Face a todas estas observações não só o tempo estipulado seria mais mecânico do que factual, mas também observar que a questão da instalação das populações nas zonas ocupadas em relação ao
tempo assim estabelecido não garante a funcionalidade de uma unidade organizacional nem civilizacional daquilo que foi o reino do Kôngo encontrado por Diogo Cão.

Do ponto de vista bibliográfico, a versão aqui referenciada carece de algumas considerações que encontramos nos livros de lethur, Dapper,  Ravenstein, Vansina, Pechuel-Loesche, Degrandpé,  Proyart e  battel, para citar apenas estes.  Lethur apresenta dados que a versão religiosa bundu dya Kôngo parece ter explorado com mais amplidão  particularmente nos trabalhos de Raphaël batsîkama como forma de legitimar a criação de Kôngo-dya-Mpânzu, parece ter sido enriquecido por outros autores, como na observação de que Loango Môngo não só indica a capital (Montanha real de Lwângu), como também especifica o porquê de ser chamado buali, isto é cidade, ou bwâla. Não podemos naturalmente negligenciar as informações de Battel, mesmo que se coloque a questão da sua infidelidade uma vez que são elas fontes primárias em relação a estes estudos. Provaria-o ainda as constatações antigas de Olfert Dapper entr outros, assim como recentes estudos de outros investigadores.

 

A expressão Volkskunde – povo Kunde  – justifica na literatura antropológica a noção de nkisi Nkônde tal como a abordamos no nosso estudo anterior sobre As origens do reino do Kôngo. Com certa presença na versão religiosa em análise, a importância que se dá a esta noção de “Volkskunde” não colabora em termos reais como objectivo principal da versão religiosa, e mesmo da versão batsikamiana, que preocupavam-se em demonstrar as três províncias do antigo  reino do Kôngo sem importar-se com as divergências dos autores sobre o assunto. Jan Vansina também escreveu sobre as origens do reino
do Kôngo. Ele associa várias versões dos Teke, dos Kôngo e de outras populações que teriam, de acordo com ele, se originado de um ancestral comum que ele designou como o Nguunu. A sua compilação parece interessante, mas ao procurar convergências entre as versões que ele menciona acaba por convergir o adverso. As categorias que explora substanciam no entanto um trabalho de grande consideração, principalmente quando se corrige a noção de Ngûnu, que ele considera como ancestral comum a partir das zonas setentrionais.

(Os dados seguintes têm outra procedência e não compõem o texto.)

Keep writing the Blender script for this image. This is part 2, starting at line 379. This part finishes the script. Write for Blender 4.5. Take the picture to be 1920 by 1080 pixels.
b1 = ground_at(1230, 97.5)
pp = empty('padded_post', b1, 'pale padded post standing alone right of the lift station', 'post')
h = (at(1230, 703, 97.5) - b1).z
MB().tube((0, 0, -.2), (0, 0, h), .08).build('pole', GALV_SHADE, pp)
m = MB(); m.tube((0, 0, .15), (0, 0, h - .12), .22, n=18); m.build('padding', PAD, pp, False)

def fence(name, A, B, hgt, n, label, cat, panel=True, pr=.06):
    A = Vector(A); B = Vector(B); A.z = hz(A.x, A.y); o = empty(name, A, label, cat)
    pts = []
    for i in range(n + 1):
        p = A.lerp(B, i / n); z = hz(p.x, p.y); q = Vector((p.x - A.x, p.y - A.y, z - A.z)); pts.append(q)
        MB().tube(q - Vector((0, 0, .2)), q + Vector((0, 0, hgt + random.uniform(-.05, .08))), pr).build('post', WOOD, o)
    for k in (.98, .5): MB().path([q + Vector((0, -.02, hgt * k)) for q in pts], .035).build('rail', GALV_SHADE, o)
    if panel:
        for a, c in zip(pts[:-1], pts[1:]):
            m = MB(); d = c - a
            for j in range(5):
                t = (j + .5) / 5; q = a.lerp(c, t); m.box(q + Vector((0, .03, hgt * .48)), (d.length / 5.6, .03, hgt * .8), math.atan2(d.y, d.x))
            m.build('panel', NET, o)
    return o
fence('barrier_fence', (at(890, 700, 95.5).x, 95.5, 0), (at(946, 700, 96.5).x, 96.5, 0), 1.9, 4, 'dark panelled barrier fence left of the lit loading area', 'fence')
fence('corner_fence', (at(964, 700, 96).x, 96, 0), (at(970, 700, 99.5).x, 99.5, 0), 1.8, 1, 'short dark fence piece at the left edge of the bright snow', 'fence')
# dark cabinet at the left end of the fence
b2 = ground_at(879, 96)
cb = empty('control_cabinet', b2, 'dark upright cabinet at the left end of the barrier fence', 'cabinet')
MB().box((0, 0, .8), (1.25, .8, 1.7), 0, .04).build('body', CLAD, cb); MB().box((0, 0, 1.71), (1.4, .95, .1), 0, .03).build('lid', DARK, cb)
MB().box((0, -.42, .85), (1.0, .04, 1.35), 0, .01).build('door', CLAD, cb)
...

Assim, por exemplo, entre os Kota “Ngun(du)” é a “aldeia de onde sai a autoridade reinante” e localiza-se na actual Mbãnz’a Kôngo, isto é ao Sul. Os Têke, de igual modo, atribuem à actual São Salvador a condição de “lûmbu’a Ngundu”, isto é, palácio da Mãe das origens. Entre os Têke/Hûmbu, o mesmo termo significa mãe da origem primordial. Nas nossas recolhas no Sul de Angola encontramos o seguinte: (i) Kawûndu, entre os Khoisan e zimbabweyanos, relaciona-se com “a mãe/aldeia de onde originam-se os aldeãos”; (ii) Ngûndu, entre as populações da Huila (Kalu Ñkêmbe, Ovikûngu), de Moxico (lumbâla, lwêna) e de Malanje (Ndôngo, Kasânda, etc.) está ligado à  proveniência das diversas famílias;
(iii) Ngûndu, em kikôngo de Mbânza-Kôngo e arredores (Kizômbo, inclusive), significa “fonte de água”, “fonte de comida”, “poço de água” e “nascente de um rio”. Por todas estas razões parece-nos muito útil qualquer renovação de interesse pelo trabalho desenvolvido por Jan Vansina.

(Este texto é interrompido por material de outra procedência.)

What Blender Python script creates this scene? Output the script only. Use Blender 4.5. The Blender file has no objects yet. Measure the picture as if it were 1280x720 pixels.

Jean  Cuvelier teceu algumas considerações sobre o livro Voyages (viagens) de  Degrandpé na revista  Zaire (já citado). Mesmo assumindo que a versão religiosa – que ele talvez desconhecia – fundamenta-se em aspectos tratados nesse livro, parecenos a sua uma explicação endógena de inúmeros aspectos não explicados. É o caso, por exemplo, da relação entre a autoridade religiosa Makunku, aqui denominada Ma-tutila, e a autoridade de Ma-Lwângu.

Parece-nos que a versão religiosa se refere, de forma aberta, aos subsídios presentes em livros já conhecidos de autores que acabamos de mencionar. Isto parece contribuir para desfazer o mistério que ainda permanece a volta dessa versão, quer em termos de datação, quer em termos de referência nominal a alguns reis que terão reinado nessa época.

De forma resumida podemos concluir que a versão religiosa sobre a Origem do  reino do Kôngo pertence à escola de Rafael Batsikama, que agrega novos dados interessantes que no entanto ainda carecem de averiguação pelas novas pesquisas de campo.